Havalimanının 8 yıllık karnesi ise çöküntünün resmini netleştirir nitelikte. 2012-2020 yılları arasında 8 milyon 915 bin 411 yolcu garantisi verildi. Havalimanını bu 8 yılda yalnızca 318 bin 935 yolcu kullandı. Hata payı ise yüzde 97. Buna karşılık garanti ödemesi de 45 milyon 891 bin 152 euro. Verilen Hazine garanti ödemeleriyle havalimanının nerdeyse maliyeti karşılanmış durumda.

Eğer hata payı yüzde 97 civarında devam ederse muhtemel yolcu sayısı 1 milyon 294 bin 915 olacak ve şirketin kasasına Hazine’den 208 milyon 131 bin 332 euro girecek. Şirketin kârı ise yüzde 300 olacak.
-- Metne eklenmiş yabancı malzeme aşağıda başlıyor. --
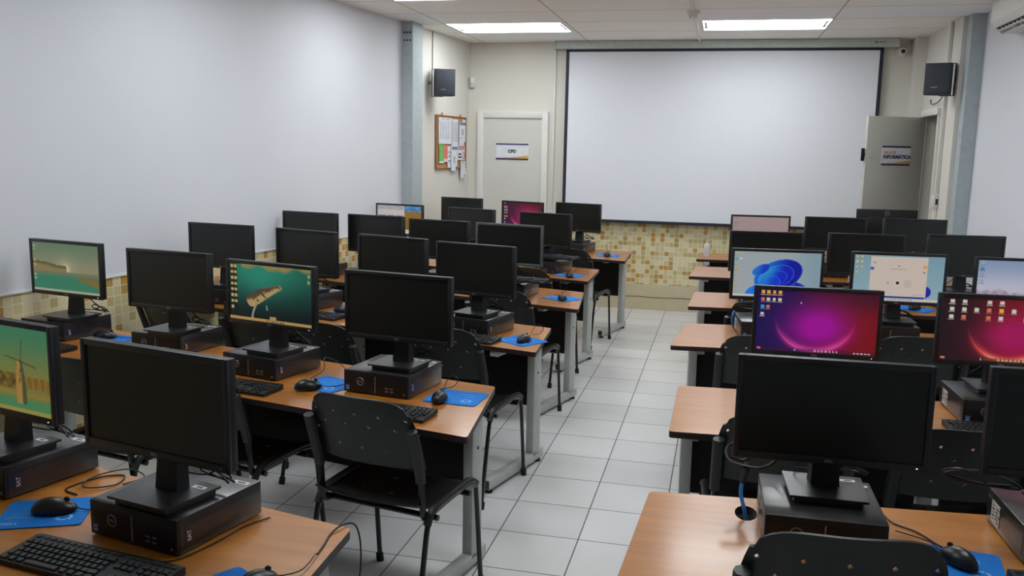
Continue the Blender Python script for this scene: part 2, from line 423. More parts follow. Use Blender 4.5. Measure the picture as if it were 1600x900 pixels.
struct(mb.obj('trim_5', WHITE), 'white frame around the open doorway', 'door frame')

# ------------------------------------------------------------------ projection screen
t = thing('projection_screen', (0, 0, 0), 0, 'large white roll-down projection screen with black border on the end wall', 'projection screen')
mb = MB(); mb.box((-.115, 9.66, 2.832), (3.43, .10, .082), bev=.008); mb.obj('case', SCRC, t)
mb = MB(); mb.box((-1.835, 9.66, 2.832), (.012, .106, .088), bev=.003); mb.box((1.605, 9.66, 2.832), (.012, .106, .088), bev=.003); mb.obj('end_cap', SCRC, t)
mb = MB(); mb.add([(1.37, 9.6085, 2.845), (1.41, 9.6085, 2.845), (1.395, 9.6085, 2.822)], [(0, 1, 2)]); mb.box((1.44, 9.6088, 2.838), (.09, .001, .007)); mb.obj('maker_mark', INK, t)
mb = MB(); mb.box((-.122, 9.655, 1.878), (3.13, .003, 1.80)); mb.obj('fabric', SCRF, t)
mb = MB(); y = 9.653
mb.box((-1.703, y, 1.878), (.035, .004, 1.80)); mb.box((1.459, y, 1.878), (.035, .004, 1.80)); mb.box((-.122, y, 2.778), (3.197, .004, .03)); mb.obj('black_border', SCRK, t)
mb = MB(); mb.box((-.122, 9.654, .968), (3.24, .026, .03), bev=.006); mb.obj('bottom_bar', SCRK, t)
# white pilaster strip behind the screen and its conduit
mb = MB(); mb.box((-1.85, BACK-.011, (CEIL+WTOP)/2), (.022, .022, CEIL-WTOP-.002), bev=.004)
tag(mb.obj('wall_conduit', WHITE), 'slim white conduit running up between the closed door and projection screen', 'conduit')

# ------------------------------------------------------------------ security camera, sensor, detector
t = thing('security_camera', (1.653, BACK-.001, 2.752), 0, 'small white security camera beside the projection screen case', 'camera')
mb = MB()
def lathe_y(mb, prof, mi=0, n=20, c=(0, 0, 0)):
    k0 = len(mb.v); mb.lathe(prof, mi, n)
    for i in range(k0, len(mb.v)): x, y, z = mb.v[i]; mb.v[i] = (x+c[0], -z+c[1], y+c[2])
lathe_y(mb, [(.0, 0), (.052, 0), (.052, .012), (.04, .02), (.04, .055), (.034, .072), (.024, .08), (0, .08)]); mb.obj('body', WHITE, t)
mb = MB(); lathe_y(mb, [(.0, .0805), (.02, .0805), (.019, .084), (.0, .086)]); mb.obj('lens', PCF, t)
mb = MB(); mb.tube(smooth_path([(.03, -.006, .03), (.06, -.006, .075), (.1, -.006, .08), (.115, -.006, .085)]), .004, 0, 6); mb.obj('cable', CABG, t)
t = thing('motion_sensor', (-2.79, 9.715, 2.445), radians(30), 'small white motion sensor in the corner above the closed door', 'sensor')
mb = MB(); mb.box((0, -.022, 0), (.055, .04, .115), bev=.01); mb.obj('body', WHITE, t)
mb = MB(); mb.box((0, -.043, -.02), (.042, .006, .05), bev=.004); mb.obj('sensor_window', STKW, t)
t = thing('smoke_detector', (-.32, 7.70, CEIL), 0, 'small cream detector on the ceiling between the lamps', 'detector')
mb = MB(); mb.lathe([(.052, 0), (.052, -.018), (.035, -.03), (.02, -.034)]); mb.obj('base', CREAM, t)
mb = MB()
for i in range(4): mb.cyl((.026*cos(i*pi/2), .026*sin(i*pi/2), -.03), (.026*cos(i*pi/2), .026*sin(i*pi/2), -.055), .006, 0, 8)
mb.box((0, 0, -.056), (.062, .062, .004), bev=.002); mb.obj('sensing_cage', CREAM, t)
mb = MB(); mb.box((-.32, 8.71, CEIL-.008), (.022, 1.86, .014), bev=.003); mb.box((-.32, 7.0, CEIL-.008), (.022, 1.26, .014), bev=.003)
tag(mb.obj('ceiling_conduit', CREAM), 'thin cream conduit along the ceiling to the detector', 'conduit')

# ------------------------------------------------------------------ ceiling lamps
def make_lamp():
    r = thing('ceiling_lamp', (0, 0, 0), 0, 'x', 'ceiling lamp', 'recessed fluorescent ceiling lamps')
    mb = MB(); h = .10; fx, fy = LWX/2-.002, LWY/2-.002
    mb.box((-fx, 0, h/2), (.012, fy*2, h)); mb.box((fx, 0, h/2), (.012, fy*2, h)); mb.box((0, -fy, h/2), (fx*2, .012, h)); mb.box((0, fy, h/2), (fx*2, .012, h)); mb.box((0, 0, h), (fx*2, fy*2, .008))
    mb.obj('housing', WHITE, r)
    mb = MB(); mb.box((0, 0, .014), (fx*2-.03, fy*2-.03, .012)); mb.obj('diffuser', LAMPM, r)
    for s in (-1, 1):
        mb = MB(); mb.box((s*(fx-.03), -.16, .004), (.03, .05, .008), bev=.003); mb.box((s*(fx-.03), .16, .004), (.03, .05, .008), bev=.003); mb.box((s*(fx-.03), 0, .006), (.02, .36, .004))
        mb.obj('lamp_holder', SILV, r)
    return r
lamp0 = make_lamp()
LLAB = {(-2.09, 8.595): 'lit rectangular ceiling lamp above the closed door', (.285, 8.595): 'lit rectangular ceiling lamp in front of the projection screen case',
        (-2.09, 6.625): 'lit ceiling lamp partly cut by the top of the picture'}
for i, (x, y) in enumerate(LAMPS):
    lab = LLAB.get((x, y), 'lit ceiling lamp over the desks further back in the classroom')
    if i == 0: lamp0.location = (x, y, CEIL); lamp0['label'] = lab
    else: dup(lamp0, (x, y, CEIL), 0, lab)

# ------------------------------------------------------------------ wall speakers
def make_speaker(loc, rz, label, side):
    t = thing('wall_speaker', loc, rz, label, 'speaker', 'wall speakers beside the projection screen')
    mb = MB(); w, h, dpt = .20, .258, .16; b = .03
    mb.prism([(-w/2, -dpt/2), (w/2, -dpt/2), (w/2, dpt/2-.05), (w/2-.05, dpt/2), (-w/2+.05, dpt/2), (-w/2, dpt/2-.05)], -h/2, h/2); mb.obj('cabinet', SPKM, t)
    mb = MB(); mb.box((0, -dpt/2-.006, 0), (w-.012, .012, h-.014), bev=.006); mb.obj('grille', SPKG, t)
    mb = MB(); mb.box((-.02, -dpt/2-.0125, -.07), (.05, .001, .006)); mb.obj('badge', SILV, t)
    mb = MB()
    for z in (-h/2-.004, h/2+.004): mb.box((side*.06, .045, z), (.11, .04, .006))
    mb.box((side*.115, .045, 0), (.006, .04, h+.014)); mb.cyl((side*.118, .045, 0), (side*.15, .045, 0), .014, 0, 10); mb.obj('wall_bracket', INK, t)
    return t
make_speaker((-2.775, 8.66, 2.362), radians(26), 'charcoal box speaker on the wall above the noticeboard', -1)
make_speaker((1.718, 8.28, 2.372), radians(-20), 'charcoal box speaker on the end wall above the open door', 1)
mb = MB(); mb.tube([(wl(8.72)+.012, 8.72, 2.5), (wl(8.72)+.012, 8.72, CEIL-.002)], .004, 0, 6)
tag(mb.obj('speaker_cable', CABLE), 'black cable dropping from the ceiling to the speaker above the noticeboard', 'cable')

# ------------------------------------------------------------------ noticeboard
by0, by1, bz0, bz1 = 8.80, 9.61, 1.497, 2.058
bc = Vector((wl((by0+by1)/2)+.006, (by0+by1)/2, (bz0+bz1)/2)); BWd = (by1-by0)*sqrt(1+WLS*WLS); BHt = bz1-bz0
BM = at(bc.x, bc.y, bc.z, Rz(th)) @ Matrix.Rotation(pi, 4, 'Z') @ Matrix.Identity(4)
# local: +x towards the camera end reversed so that x grows away from the camera, front faces -y
BM = at(bc.x, bc.y, bc.z, Rz(pi/2-ANG_L))
t = thing('noticeboard', (0, 0, 0), 0, 'cork noticeboard in a wooden frame on the cream wall', 'noticeboard'); t.matrix_world = BM
mb = MB(); mb.box((0, -.006, 0), (BWd-.01, .012, BHt-.01)); mb.obj('cork_panel', CORK, t)
mb = MB()
for s in (-1, 1): mb.box((s*(BWd/2-.008), -.01, 0), (.016, .02, BHt), bev=.003); mb.box((0, -.01, s*(BHt/2-.008)), (BWd-.032, .02, .016), bev=.003)
mb.obj('frame', FRAMW, t)
mb = MB()
for x in (-.24, .25): mb.box((x, -.008, BHt/2+.012), (.022, .006, .03), bev=.003)
mb.obj('hanger', FRAMW, t)
def sheet(name, u0, u1, v0, v1, m, label, deco, cat='notice'):
    u0, u1 = .01+u0*.955, .01+u1*.955
    w = (u1-u0)*BWd; h = (v1-v0)*BHt
    sheet.n += 1
    M = BM @ at(((u0+u1)/2-.5)*BWd, -.0215-.0006*sheet.n, (.5-(v0+v1)/2)*BHt)
    t = thing(name, (0, 0, 0), 0, label, cat, 'papers on the noticeboard'); t.matrix_world = M
    mb = MB()
    n = 6; vs = [(-w/2+w*i/n, -.002*sin(pi*i/n)-.0005*k, z) for k in (0, 1) for z in (h/2, -h/2) for i in range(n+1)]
    q = n+1
    for i in range(n):
        mb.add(vs, [(i, i+1, q+i+1, q+i), (2*q+i, 3*q+i, 3*q+i+1, 2*q+i+1)])
    mb.obj('paper', m, t)
    for nm, mm, boxes in deco:
        mb = MB()
        for (x0, x1, z0, z1) in boxes: mb.box(((x0+x1)/2*w-w/2, -.0036, h/2-(z0+z1)/2*h), ((x1-x0)*w, .0008, (z1-z0)*h))
        mb.obj(nm, mm, t)
    return t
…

HAVALİMANININ KONUMU DA TARTIŞILMIŞTI

İstanbul, İzmir ve Ankara’nın ortasında bulunan havalimanının konumu yapım aşamasından itibaren tartışmalara neden olmuştu. Dönemin Ulaştırma Bakanı Binali Yıldırım ise havalimanının neden oraya yapıldığını şu sözler aynı zamanda iktidarın dev projeleri hangi mantıkla yaptığını gösteren iyi bir örnek:

"Partinin kuruluşunu ilan etmek için Afyonkarahisar'ı seçmiştik. O gün ben İstanbul'dan Afyon'a ancak 8 saatte gelebildim. Bilecik üzerinden rampalarda kamyonların, tırların arkasından yavaş yavaş Afyon'a ancak gelebildim. O günler geride kaldı. Artık Ankara'ya iki saatten az bir sürede gidiliyor. İstanbul'a keza yine en fazla 3 buçuk saatte gidilebiliyor. O yüzden de Afyon Zafer Havalimanı da istediğimiz yoğunlukta çalışmıyor. Yolları bu kadar çok güzel yapınca insanlar Kütahya'ya gitmişken havaalanına gideceğine buradan devam edeyim İstanbul'a hemen varırım diye düşünüyor."

KUR ZARARI 83 MİLYAR TL

Hazine garantili projelerin garantileri anlaşma gereği dolar cinsinden veriliyor. Peki 2020 yılında dolar yükseldiği için artan garanti bedeli ne kadar?

Bu soru Ulaştırma ve Altyapı Bakanı Adil Karaismailoğlu’na, TBMM Plan ve Bütçe Komisyonu’nda sorulmuş ve bakan yap-işlet-devret projelerinde sadece dolar kuru yükseldiği için ortaya çıkan zararın 83,7 milyar lira olduğunu itiraf etmişti.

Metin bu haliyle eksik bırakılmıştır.